При разрозненности бунтовщиков и их страхе перед собственным бунтом достаточно сильная правящая элита получает возможность укреплять государственную систему, следуя по стопам бунта, выступая как инверсия этого бунта, используя жажду порядка на неостывшем пепелище разгульного праздника. Отсутствие реальной конструктивной альтернативы приводит к саморазрушению восстания. Это объясняет, почему многочисленные бунты не сокрушили власть.
«Бог испразднит всяко начальство и всяку власть и силу»
Особенно важны в этой связи события, связанные с церковным расколом. Наступление авторитаризма неизбежно потребовало унификации официальной идеологии, уменьшения необходимого разнообразия локальных миров. Этой цели была подчинена церковная реформа.
Ответом был взрыв несогласия с церковной реформой, выразившийся в стремлении держаться старой веры, старообрядчества, староверия. А. Робинсон пишет об образовании в «движении раскола дуалистической идеологии (борьбы «Христа» и «Антихриста», «правды» и «кривды», «благочестия» и «греха»), окрашенной эсхатологическими размышлениями о надвигающемся «конце света» и «Страшном суде»» [19]. Староверие было одним из множества средневековых манихейских движений широких народных масс, выступавших против усложнения форм большого общества, против сословного общества и основанной на нем государственности.
Главный идеолог староверия протопоп Аввакум (1621–1682) видел мир как извечную борьбу бесовского хаоса с «делом божьим». А. Демин показал, что Аввакум, изображая свою жизнь как наполненную непрерывными мучениями до предела, тем самым «возвещает, как строиться» в державе, т. е. его муки лишь пример для общей картины. Мир изображается как неистовство злых сил. Разъяренные «никониане» тесно окружают Аввакума. Они напоминают ему разбойников, сгрудившихся в церкви. Никонианин «что бешеная собака бросается на человека — тово», «коли взбесился, не унять тебя», «что волки, с сердца — тово в клочья изорвут». В ответ на этот безумный бесовский шабаш зла Аввакум готов применить самые крайние средства: «А бы их… всех перепластал во един день», «перерезал бы… всех, что собак», «как бы мне мочь… всех бы еретиков тех… ножем переколол», «всех вас развешаю по дубю» [20]. Манихейское сознание не склонно выполнять христианский завет любви к своим врагам.
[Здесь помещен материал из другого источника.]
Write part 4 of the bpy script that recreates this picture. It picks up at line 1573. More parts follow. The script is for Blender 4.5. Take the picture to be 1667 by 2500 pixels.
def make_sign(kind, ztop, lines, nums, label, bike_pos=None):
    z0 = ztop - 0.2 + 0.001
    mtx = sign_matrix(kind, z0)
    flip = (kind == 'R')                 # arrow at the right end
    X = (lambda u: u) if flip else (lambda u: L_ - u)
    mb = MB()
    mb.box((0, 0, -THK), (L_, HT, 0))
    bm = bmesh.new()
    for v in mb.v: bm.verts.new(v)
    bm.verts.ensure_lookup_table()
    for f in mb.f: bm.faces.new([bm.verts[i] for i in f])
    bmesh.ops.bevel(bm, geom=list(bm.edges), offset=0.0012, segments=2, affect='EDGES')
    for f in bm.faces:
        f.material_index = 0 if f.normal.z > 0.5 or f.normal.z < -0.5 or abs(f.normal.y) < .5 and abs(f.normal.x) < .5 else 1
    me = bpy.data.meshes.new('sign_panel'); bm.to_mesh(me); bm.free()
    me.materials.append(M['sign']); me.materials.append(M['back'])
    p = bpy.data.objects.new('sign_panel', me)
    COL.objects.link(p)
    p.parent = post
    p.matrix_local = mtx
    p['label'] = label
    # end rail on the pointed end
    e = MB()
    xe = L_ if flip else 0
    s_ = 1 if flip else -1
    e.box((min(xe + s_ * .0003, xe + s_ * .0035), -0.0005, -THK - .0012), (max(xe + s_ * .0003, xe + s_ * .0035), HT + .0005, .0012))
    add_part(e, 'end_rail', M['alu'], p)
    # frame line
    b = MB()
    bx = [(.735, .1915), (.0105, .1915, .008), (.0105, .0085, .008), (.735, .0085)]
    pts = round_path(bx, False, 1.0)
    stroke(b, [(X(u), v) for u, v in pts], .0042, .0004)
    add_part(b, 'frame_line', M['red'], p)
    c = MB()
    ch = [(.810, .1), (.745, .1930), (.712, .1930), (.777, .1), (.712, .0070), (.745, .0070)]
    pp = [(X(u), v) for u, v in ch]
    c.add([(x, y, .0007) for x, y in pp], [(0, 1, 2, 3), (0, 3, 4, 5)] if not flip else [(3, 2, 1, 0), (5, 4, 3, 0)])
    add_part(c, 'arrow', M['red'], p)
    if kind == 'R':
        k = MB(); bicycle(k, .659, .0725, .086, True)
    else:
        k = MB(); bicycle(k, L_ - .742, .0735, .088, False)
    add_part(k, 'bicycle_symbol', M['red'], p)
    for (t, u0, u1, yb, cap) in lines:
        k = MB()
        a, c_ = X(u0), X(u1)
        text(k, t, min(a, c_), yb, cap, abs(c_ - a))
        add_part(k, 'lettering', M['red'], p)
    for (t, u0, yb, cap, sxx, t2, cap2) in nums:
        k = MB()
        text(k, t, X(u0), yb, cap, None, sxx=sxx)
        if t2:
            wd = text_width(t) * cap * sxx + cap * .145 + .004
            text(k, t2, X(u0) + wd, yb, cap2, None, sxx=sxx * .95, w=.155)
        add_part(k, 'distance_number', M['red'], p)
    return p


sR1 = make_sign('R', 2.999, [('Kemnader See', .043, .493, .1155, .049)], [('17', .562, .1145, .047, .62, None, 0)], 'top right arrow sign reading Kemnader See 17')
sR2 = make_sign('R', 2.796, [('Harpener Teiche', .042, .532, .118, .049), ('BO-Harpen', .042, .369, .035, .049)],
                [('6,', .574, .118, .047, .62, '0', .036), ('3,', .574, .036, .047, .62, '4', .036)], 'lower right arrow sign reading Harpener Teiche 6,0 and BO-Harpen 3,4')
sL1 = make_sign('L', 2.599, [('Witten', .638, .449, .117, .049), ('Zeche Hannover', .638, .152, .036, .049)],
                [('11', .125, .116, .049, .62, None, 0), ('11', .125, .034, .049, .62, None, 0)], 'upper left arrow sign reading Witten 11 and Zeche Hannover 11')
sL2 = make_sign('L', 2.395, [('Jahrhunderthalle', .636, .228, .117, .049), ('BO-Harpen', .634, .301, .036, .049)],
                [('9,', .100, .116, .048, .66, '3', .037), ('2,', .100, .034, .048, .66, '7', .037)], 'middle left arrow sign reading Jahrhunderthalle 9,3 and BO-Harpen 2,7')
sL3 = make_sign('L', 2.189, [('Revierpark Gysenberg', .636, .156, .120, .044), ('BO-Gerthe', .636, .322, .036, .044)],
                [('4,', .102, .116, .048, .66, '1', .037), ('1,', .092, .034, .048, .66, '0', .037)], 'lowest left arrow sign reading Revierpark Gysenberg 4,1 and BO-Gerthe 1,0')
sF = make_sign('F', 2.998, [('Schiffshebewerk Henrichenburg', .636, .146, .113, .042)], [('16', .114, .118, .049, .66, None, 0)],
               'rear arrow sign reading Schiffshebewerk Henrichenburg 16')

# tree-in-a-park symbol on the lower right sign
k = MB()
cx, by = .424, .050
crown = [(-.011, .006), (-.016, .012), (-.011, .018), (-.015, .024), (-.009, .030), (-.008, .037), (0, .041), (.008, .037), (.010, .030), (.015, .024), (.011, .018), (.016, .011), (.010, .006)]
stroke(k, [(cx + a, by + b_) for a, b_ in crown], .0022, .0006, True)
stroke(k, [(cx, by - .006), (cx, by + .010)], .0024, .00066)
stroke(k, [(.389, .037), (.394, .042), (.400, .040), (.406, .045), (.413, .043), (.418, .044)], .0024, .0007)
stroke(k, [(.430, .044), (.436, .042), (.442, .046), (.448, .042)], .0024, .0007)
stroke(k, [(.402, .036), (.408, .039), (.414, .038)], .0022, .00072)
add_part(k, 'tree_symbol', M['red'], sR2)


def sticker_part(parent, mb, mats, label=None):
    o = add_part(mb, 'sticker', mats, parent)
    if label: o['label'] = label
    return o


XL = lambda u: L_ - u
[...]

Все люди, о которых пишет Аввакум, четко делились на друзей и врагов. В его «Житии» добро и зло почти равномерно чередуются. Однако если образы зла, «чужой земли» даются чрезвычайно ярко, то позитивный идеал выглядит весьма туманно. Он заключается в некоторых общих представлениях о справедливом государстве, о замкнутом братстве «верных», о райском блаженстве.
Было бы, однако, неверно думать, что все эти формы манихейского языка были характерны лишь для староверов. Они были типичны для всего общества. Например, патриарх Никон, обращаясь к князю Н. Одоевскому, главе Уложенной комиссии, говорил: «Ты, князь Никита, новый закон написал советом Антихриста, учителя твоего». Бросается в глаза многоплановость у староверов модификаций манихейства, которые в конечном итоге затрагивали все важнейшие стороны жизни общества.
Манихейство было очень удобно для борьбы с государством и церковью. Эту традицию развивал украинец Стефан Зизаний, который указал на папу римского как на Антихриста. Теперь в качестве такой модификации выступают царь и патриарх, вся власть. Аввакум надеялся, что Бог «испразднит всяко начальство и всяку власть и силу». Последователь Аввакума диакон Федор прямо отождествлял патриарха и царя с Антихристами. Кузьма Косой, кузнец из Ельца, проповедовал на Дону войну против Антихриста и его слуг — царя, патриарха, бояр, очищение земли от этой нечисти и разрушение их столицы Москвы, призывал казацкий меч с помощью небесных сил уничтожить антихристов мир.